We are big fans of Lustre here at insideHPC. And when I learned that Aeon Computing was building their Data Oasis storage platform on the open source file system, I sought out the company’s co-founder Jeff Johnson to learn more
insideHPC: Why build a Lustre appliance? What was the customer problem you set out to solve?
Jeff Johnson: This is all about performance. We originally set out to plan a Lustre deployment and brought in storage solutions from various well known manufacturers for Lustre benchmarking. We were surprised to discover that many storage devices that looked to be high performance on paper performed quite poorly in a Lustre environment. As a result we decided to develop one ourselves. In this particular case the customer needed Lustre performance without all of the extra, and costly, active failover high-availability features found in the very high end Lustre solutions available. That is what we built.
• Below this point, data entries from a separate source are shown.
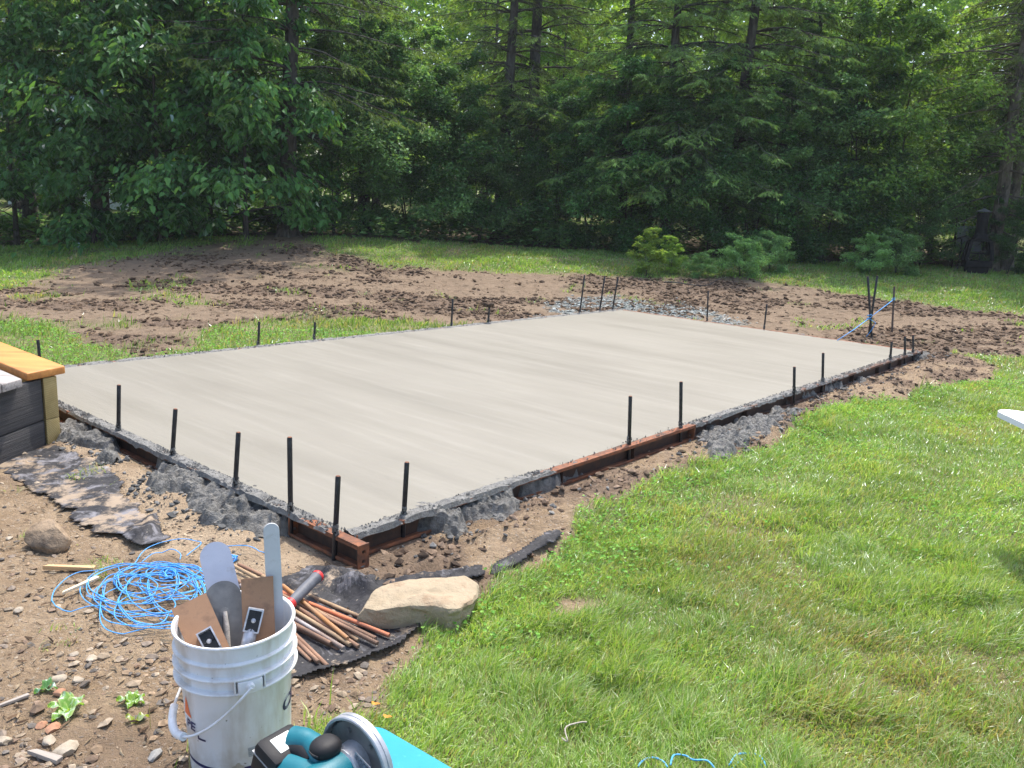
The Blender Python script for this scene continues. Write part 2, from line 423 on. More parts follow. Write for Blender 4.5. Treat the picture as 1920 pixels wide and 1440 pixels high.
# ------------------------------------------------------------------ ground
def axis(segs):
    out = [segs[0][0]]
    for a, b, st in segs:
        n = max(1, int(round((b - a) / st))); out += list(np.linspace(a, b, n + 1)[1:])
    return np.array(out)
gx = axis([(-150, -40, 10), (-40, -15, 1.5), (-15, -7, .2), (-7, -2.9, .06), (-2.9, 2.6, .0245), (2.6, 8.5, .055), (8.5, 16, .2), (16, 40, 1.5), (40, 150, 10)])
gy = axis([(-20, -2, 2), (-2, .9, .15), (.9, 5.2, .0245), (5.2, 9, .045), (9, 15, .075), (15, 24, .25), (24, 50, 1.2), (50, 200, 10)])
GX, GY = np.meshgrid(gx, gy)
mk = masks(GX.ravel(), GY.ravel()); Z = height(GX.ravel(), GY.ravel(), mk)
nx, ny = len(gx), len(gy)
V = np.stack([GX.ravel(), GY.ravel(), Z], -1)
ii = (np.arange(ny - 1)[:, None] * nx + np.arange(nx - 1)[None, :]).ravel()
F = np.stack([ii, ii + 1, ii + nx + 1, ii + nx], -1)
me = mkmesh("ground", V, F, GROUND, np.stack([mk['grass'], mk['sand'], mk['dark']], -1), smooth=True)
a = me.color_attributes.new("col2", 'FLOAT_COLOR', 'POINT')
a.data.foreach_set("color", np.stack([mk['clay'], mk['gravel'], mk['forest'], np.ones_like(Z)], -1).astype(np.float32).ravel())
ground = tag(link("ground", me), kind="structure")
exec_marks = {}
del exec_marks
# ------------------------------------------------------------------ concrete slab
def slab_mat():
    m, nt, bs = newmat("fresh_concrete")
    g = nt.nodes.new("ShaderNodeNewGeometry").outputs["Position"]
    mp = nt.nodes.new("ShaderNodeMapping"); ang = math.atan2(Vv[1], Vv[0])
    mp.vector_type = 'TEXTURE'; mp.inputs["Rotation"].default_value = (0, 0, ang); nt.links.new(g, mp.inputs[0])
    v = mp.outputs[0]                                         # x runs across the pad (screed direction), y along it
    def st(sx, sy, sc, det=4, lo=.35, hi=.65, rough=.55):
        q = nt.nodes.new("ShaderNodeMapping"); q.inputs["Scale"].default_value = (sx, sy, 1); nt.links.new(v, q.inputs[0])
        return noise(nt, q.outputs[0], sc, det, rough, 0, lo, hi)
    bands = st(.10, 1.0, 3.6, 5, .36, .64); lines = st(.07, 1.0, 15, 4, .50, .78); blot = st(.7, 1, .9, 3, .3, .7); fine = st(.6, 1, 26, 6, .3, .7)
    col = mixc(nt, blot, (.168, .154, .120), (.210, .194, .155))
    col = mixc(nt, math_(nt, 'MULTIPLY', bands, .42), col, (.240, .223, .182))
    col = mixc(nt, math_(nt, 'MULTIPLY', lines, .30), col, (.315, .297, .252))
    col = mixc(nt, math_(nt, 'MULTIPLY', fine, .20), col, (.18, .17, .148))
    nt.links.new(col, bs.inputs["Base Color"])
    r = nt.nodes.new("ShaderNodeMapRange"); nt.links.new(bands, r.inputs[0]); r.inputs[3].default_value = .50; r.inputs[4].default_value = .58
    nt.links.new(r.outputs[0], bs.inputs["Roughness"])
    bs.inputs["Specular IOR Level"].default_value = .45
    h = math_(nt, 'ADD', math_(nt, 'MULTIPLY', st(.45, 1.2, 34, 4, .2, .8), .5), math_(nt, 'MULTIPLY', st(.16, 1, 14, 3, .2, .8), .5))
    bump(nt, bs, h, .38, .005)
    return m
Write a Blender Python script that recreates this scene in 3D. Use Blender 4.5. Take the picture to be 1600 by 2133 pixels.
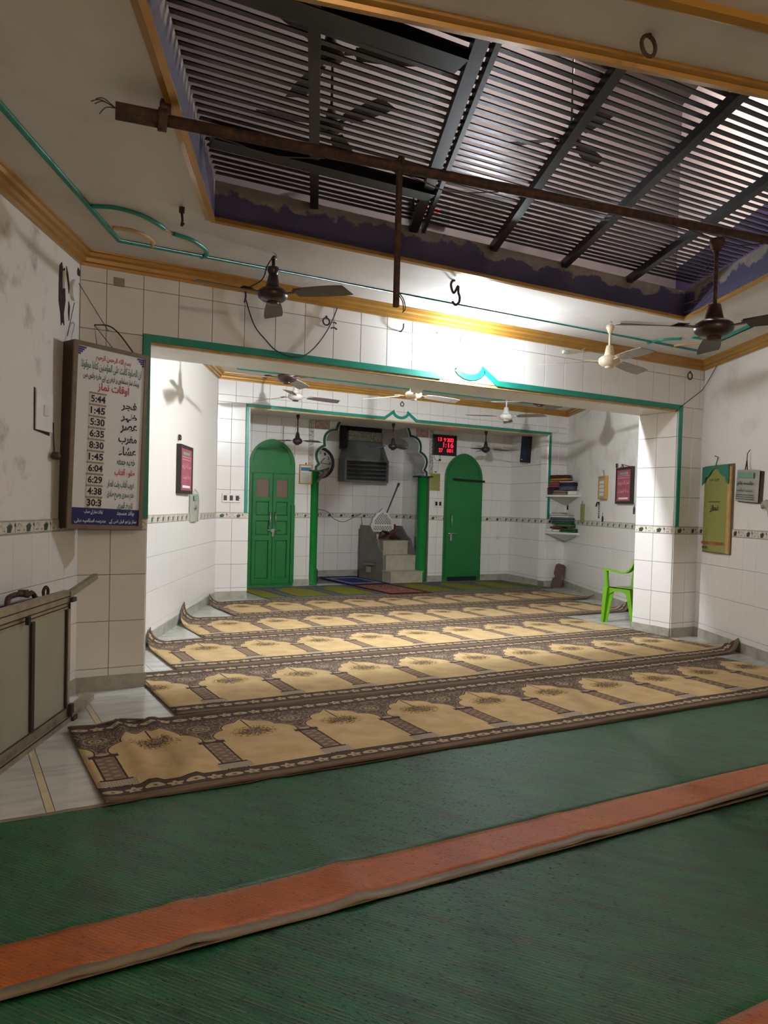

insideHPC: What sets the Oasis Appliance from other available storage solutions available out there?
Jeff Johnson: There are many storage solutions available in the market but not all of them do Lustre well. We set out to design a Lustre platform that was good at Lustre data and I/O profiles. Part of that design, in addition to performance, is that it follows Aeon Computing’s business philosophy in that there is no unnecessary, extraneous bull___t that gets in the way.
insideHPC: Is Oasis just for the HPC market, or does it have appeal to the Big Data and Cloud-based applications?
Jeff Johnson: The Data Oasis filesystem is specifically an HPC application. The EclipseSL appliance is well suited for any application where reliable, dense high-performance storage is needed. We have mainly focused on Lustre, the EclipseSL would perform well in Gluster and other distributed filesystem applications.
insideHPC: How does the Aeon design change the way you architect a Lustre system?
Jeff Johnson: We designed the EclipseSL with no bottlenecks. The data flow from the network interfaces through bus infrastructures and memory to block storage and back out encounter no bottlenecks or oversubscription. I don’t know that what we did necessarily changes the industry in any way. We simply started with a blank sheet of paper.
insideHPC: What advantages does Lustre offer as a foundation for a storage system?
Jeff Johnson: Bandwidth. Its performance scales out linearly as the file system scales in build out. The more object servers you have, the more network paths you have, the faster your potential. It is the opposite of a large scale monolithic NFS appliance with one spigot.
insideHPC: What was your first reaction when you learned you won the Best of Show Award?
Jeff Johnson: We checked the calendar to make sure it wasn’t April Fools Day. There may have been some expletives of disbelief uttered in the office. Once it sunk in, humbled, flattered and still a bit surprised.
Check out Aeon this week at SC12 booth #2119.
So it looks like they have put Lustre on a Supermicro storage server?
Many OEMs do. Standard chassis with special insides. DDN uses a Newisys chassis. Very few companies actually built their own chassis.
@w, yes, these are Supermicro servers. The difference is that Aeon took the time to design capability around Supermicro’s offerings.